What is more, these traditions were not to be observed simply because “it was the way things ought to be done.” Instead, they caused the children of Israel to turn their adoration to God. After Moses told the people these things, we read, “And the people bowed low and worshiped” (Exodus 12:27b NAS). 

Traditions that are Beyond Emotion

There are often very strong emotions involved with traditions. The observance of traditions evoke deep feelings within us and remembrances of other times, perhaps happier times. This is not necessarily bad, but there is a danger in carrying out traditions simply based on the emotional impact that they have on us.

The traditions we just mentioned concerning the Passover, for instance, were followed with strong emotional connections.
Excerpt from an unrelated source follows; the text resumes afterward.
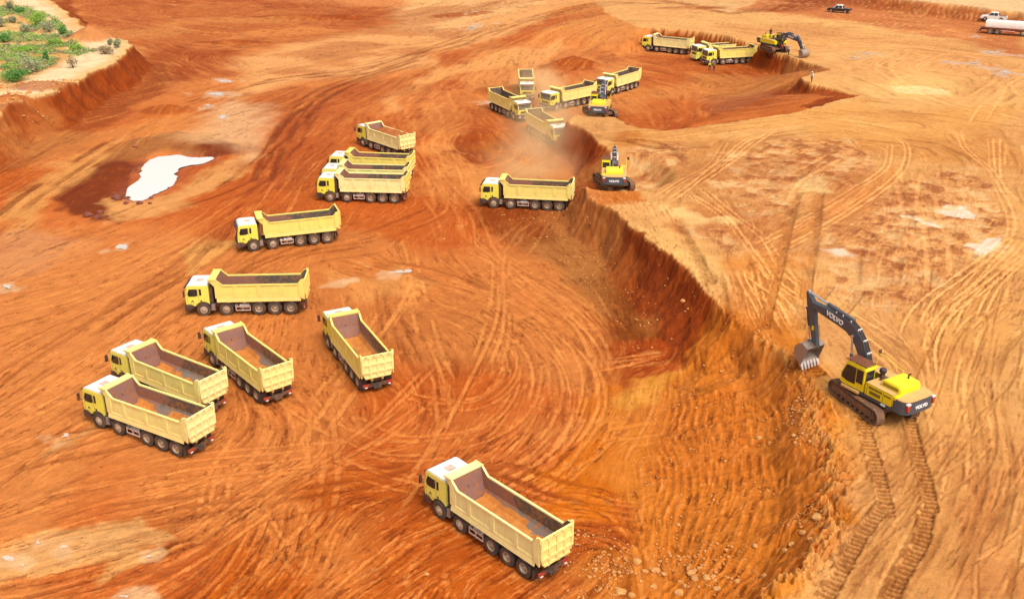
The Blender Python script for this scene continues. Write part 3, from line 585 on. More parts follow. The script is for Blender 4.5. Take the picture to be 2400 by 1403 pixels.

However, the value was meant to be placed not in evoking an emotional response, but the traditions were meant to be a means of keeping the story alive of what happened that eventful night in Egypt; how God rescued the people of Israel not only from the death of each firstborn, but how He brought them out of that land of slavery.

Keeping the history of God’s deeds alive is the true purpose of traditions, and it is the reason that Paul told the Thessalonians, “brethren, stand firm and hold to the traditions which you were taught, whether by word of mouth or by letter from us”.

If our own observations of traditions in our homes lack meaning for us, it is not that it is the traditions that are always at fault. More often than not, it is the way that we approach the traditions. The same is true in regard to the traditions of Christmas. This year, as you decorate and wrap, cook and eat, sing and listen, remember the meaning of the tradition.

This is the meaning: The Eternal King was born to us 2000 years ago. So great was His coming to us that we still celebrate His birth.